• [3D scene scripts]:
==================================================
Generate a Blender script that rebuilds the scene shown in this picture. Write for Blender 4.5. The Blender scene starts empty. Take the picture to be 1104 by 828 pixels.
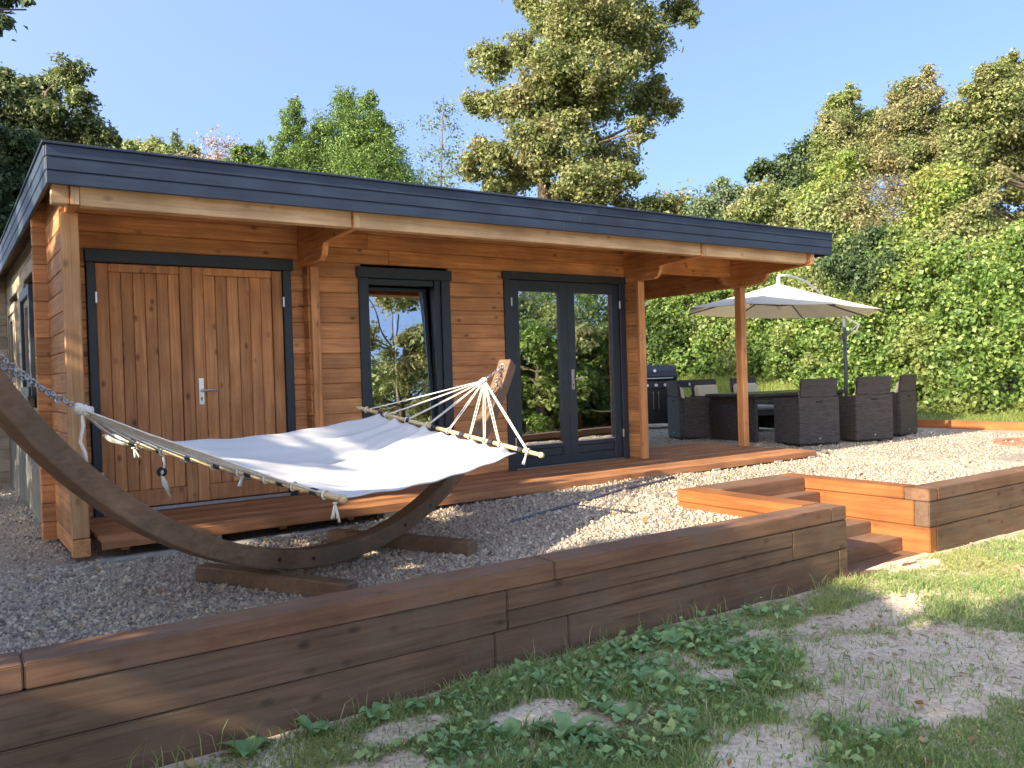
import bpy, bmesh, math, random
import numpy as np
from mathutils import Vector, Matrix

random.seed(7)
sc = bpy.context.scene
col = sc.collection
PI = math.pi

# ------------------------------------------------------------------ camera
CAM = np.array([0.0, -7.242, 1.012])
YAW, PITCH, ROLL, FPX = 0.6036, -0.0111, -0.0313, 898.8   # focal length in pixels of a 1104 px wide frame
_cy, _sy, _cp, _sp = math.cos(YAW), math.sin(YAW), math.cos(PITCH), math.sin(PITCH)
FW = np.array([_sy * _cp, _cy * _cp, _sp])
_rt = np.array([_cy, -_sy, 0.0])
_up = np.cross(_rt, FW)
RT = math.cos(ROLL) * _rt + math.sin(ROLL) * _up
UP = math.cos(ROLL) * _up - math.sin(ROLL) * _rt
cd = bpy.data.cameras.new('camera')
cam = bpy.data.objects.new('camera', cd)
col.objects.link(cam)
cam.matrix_world = Matrix(((RT[0], UP[0], -FW[0], CAM[0]), (RT[1], UP[1], -FW[1], CAM[1]),
                           (RT[2], UP[2], -FW[2], CAM[2]), (0, 0, 0, 1)))
cd.sensor_width = 36
cd.lens = FPX / 1104 * 36
cd.clip_end = 2000
sc.camera = cam


def at(px, py, D):
    """world point at depth D seen in the direction of a pixel of the photograph"""
    return Vector(CAM + D * (FW + RT * ((px - 552) / FPX) - UP * ((py - 414) / FPX)))


# ------------------------------------------------------------------ light
SUN = Vector((1.82, 0.245, -1.0)).normalized()      # the way the light travels
EL = math.asin(-SUN.z)
w = bpy.data.worlds.new('World')
sc.world = w
w.use_nodes = True
nt = w.node_tree
bg = nt.nodes['Background']
sky = nt.nodes.new('ShaderNodeTexSky')
sky.sky_type = 'NISHITA'
sky.sun_disc = False
sky.sun_elevation = EL
sky.sun_rotation = math.atan2(-SUN.x, -SUN.y)
sky.air_density = 1.0
sky.dust_density = 8.0
sky.ozone_density = 3.4
_tc = nt.nodes.new('ShaderNodeTexCoord')
_ad = nt.nodes.new('ShaderNodeVectorMath')
_ad.operation = 'ADD'
_ad.inputs[1].default_value = (0, 0, 0.3)      # gentler gradient towards the horizon
nt.links.new(_tc.outputs['Generated'], _ad.inputs[0])
nt.links.new(_ad.outputs[0], sky.inputs[0])
nt.links.new(sky.outputs[0], bg.inputs[0])
bg.inputs[1].default_value = 0.15
sl = bpy.data.lights.new('sun', 'SUN')
sl.energy = 3.1
sl.angle = math.radians(0.5)
sl.color = (1.0, 0.87, 0.66)
so = bpy.data.objects.new('sun', sl)
col.objects.link(so)
so.rotation_euler = SUN.to_track_quat('-Z', 'Y').to_euler()
so.location = (-20, -5, 15)
sc.view_settings.view_transform = 'Standard'
sc.view_settings.look = 'None'
sc.view_settings.exposure = 2.05
sc.view_settings.gamma = 1
sc.view_settings.use_curve_mapping = False
sc.render.engine = 'CYCLES'
sc.cycles.max_bounces = 6
sc.cycles.diffuse_bounces = 3
sc.cycles.glossy_bounces = 3
sc.cycles.transmission_bounces = 3
sc.cycles.transparent_max_bounces = 6
sc.cycles.caustics_reflective = False
sc.cycles.caustics_refractive = False


# ------------------------------------------------------------------ materials
def new_mat(name):
    m = bpy.data.materials.new(name)
    m.use_nodes = True
    t = m.node_tree
    return m, t, t.nodes['Principled BSDF']


def N(t, kind, **kw):
    n = t.nodes.new(kind)
    for k, v in kw.items():
        setattr(n, k, v)
    return n


def ramp(t, stops):
    r = t.nodes.new('ShaderNodeValToRGB')
    el = r.color_ramp.elements
    while len(el) > 1:
        el.remove(el[0])
    el[0].position, el[0].color = stops[0][0], (*stops[0][1], 1)
    for p, c in stops[1:]:
        e = el.new(p)
        e.color = (*c, 1)
    return r


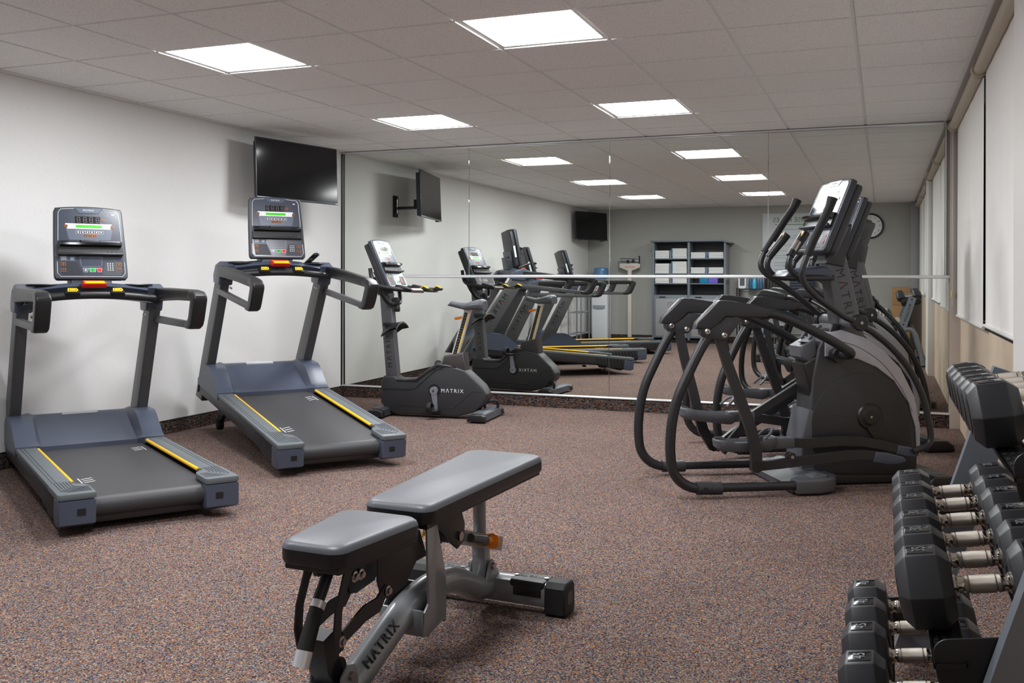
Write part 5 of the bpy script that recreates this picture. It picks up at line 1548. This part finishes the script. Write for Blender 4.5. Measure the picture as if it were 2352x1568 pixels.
simple('plastic_crate', 'black open crate on the wire shelving beside the spray bottle', 'crate', b, (3.32, -8.42, .950))
for k in range(5):
    b = MB(); b.box((0, 0, .022), (.40, .26, .040), mat('step_blue_black', (34, 46, 62), .5), .008)
    simple('folded_mat', 'dark blue folded exercise mat on the wire shelving, %s of its pile' % ('bottom', 'second', 'middle', 'fourth', 'top')[k], 'exercise mat', b, (3.82, -8.42, .950 + k * .043), group='pile of dark folded mats')
b = MB(); b.box((0, 0, .06), (.46, .26, .12), M_blue, .02); simple('step_platform', 'bright blue aerobic step on the middle wire shelf', 'aerobic step', b, (3.80, -8.42, .510))
b = MB(); b.lathe([(.0, -.20), (.075, -.20), (.075, .20), (.0, .20)], M_blue, 'x'); simple('rolled_mat', 'bright blue rolled mat on the bottom wire shelf', 'exercise mat', b, (3.38, -8.42, .252))
t = empty('desk_fan', (2.87, -8.40, .510))
b = MB(); b.lathe([(.06, 0), (.06, .012), (.015, .02), (.012, .10)], M_wht, 'z'); b.build('stand', t)
b = MB()
for rr in (.03, .055, .08): b.tube([(rr * math.cos(R(a)), .03, .16 + rr * math.sin(R(a))) for a in range(0, 360, 20)], .0035, M_wht, 6, 1, closed=True)
for a in range(0, 180, 30): b.tube([(-.08 * math.cos(R(a)), .03, .16 - .08 * math.sin(R(a))), (.08 * math.cos(R(a)), .03, .16 + .08 * math.sin(R(a)))], .0018, M_wht, 6)
b.build('grille', t)
b = MB(); b.cyl((0, -.03, .16), (0, .02, .16), .028, M_wht); 
for a in range(0, 360, 90): b.box((.035 * math.cos(R(a)), .02, .16 + .035 * math.sin(R(a))), (.05, .003, .03), M_grey, rot=(0, R(-a), 0))
b.build('motor_and_blades', t)
tag(t, 'small white desk fan on the middle wire shelf', 'fan')

# boxes, radiator, towel stand by the back corners
b = MB(); b.bx(-.13, .13, -.14, .14, 0, .70, M_card, .004); b.bx(-.132, .132, -.02, .02, .699, .7012, mat('tape', (184, 150, 110), .4)); simple('cardboard_box', 'tall brown cardboard box on the floor in the window corner', 'cardboard box', b, (5.35, -8.22, 0))
b = MB(); b.bx(-.13, .13, -.14, .14, 0, .29, M_card, .004); simple('cardboard_box', 'brown cardboard box stacked on the tall one in the window corner', 'cardboard box', b, (5.35, -8.22, .702))
t = empty('radiator', (5.02, -8.60, 0))
for k in range(6):
    b = MB(); b.prism(rounded(-.018, .018, .12, .64, .015), -.04, .04, M_white, 'y', .006, mx=Matrix.Translation((-.12 + k * .048, 0, 0))); b.build('fin', t)
b = MB(); b.cyl((-.14, 0, .17), (.14, 0, .17), .014, M_white); b.cyl((-.14, 0, .59), (.14, 0, .59), .014, M_white); b.bx(-.11, -.09, -.04, .04, 0, .15, M_white); b.bx(.09, .11, -.04, .04, 0, .15, M_white); b.build('pipe', t)
tag(t, 'white finned radiator on the back wall behind the dumbbell rack', 'radiator')
t = empty('chrome_stand', (.16, -7.20, 0))
b = MB()
for y in (-.24, .24): b.cyl((0, y, 0), (0, y, 1.22), .014, M_wire, 12)
b.cyl((.22, .24, 0), (.22, .24, 1.22), .014, M_wire, 12); b.cyl((.22, -.24, 0), (.22, -.24, 1.22), .014, M_wire, 12); b.build('post', t)
for z in (.20, .56, .90, 1.20):
    b = MB()
    for x in (0, .22): b.cyl((x, -.24, z), (x, .24, z), .010, M_wire, 10)
    for y in (-.24, .24): b.cyl((0, y, z), (.22, y, z), .010, M_wire, 10)
    b.build('rung', t)
tag(t, 'open chrome rail stand by the left wall behind the treadmills', 'stand')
==================================================
• [Problem statement]:
Please reproduce the listing exactly from its opening line through the line that contains "PI = math.pi", both included, with all pictures omitted.

• [Response to this task]:
Generate a Blender script that rebuilds the scene shown in this picture. Write for Blender 4.5. The Blender scene starts empty. Take the picture to be 1104 by 828 pixels.
import bpy, bmesh, math, random
import numpy as np
from mathutils import Vector, Matrix

random.seed(7)
sc = bpy.context.scene
col = sc.collection
PI = math.pi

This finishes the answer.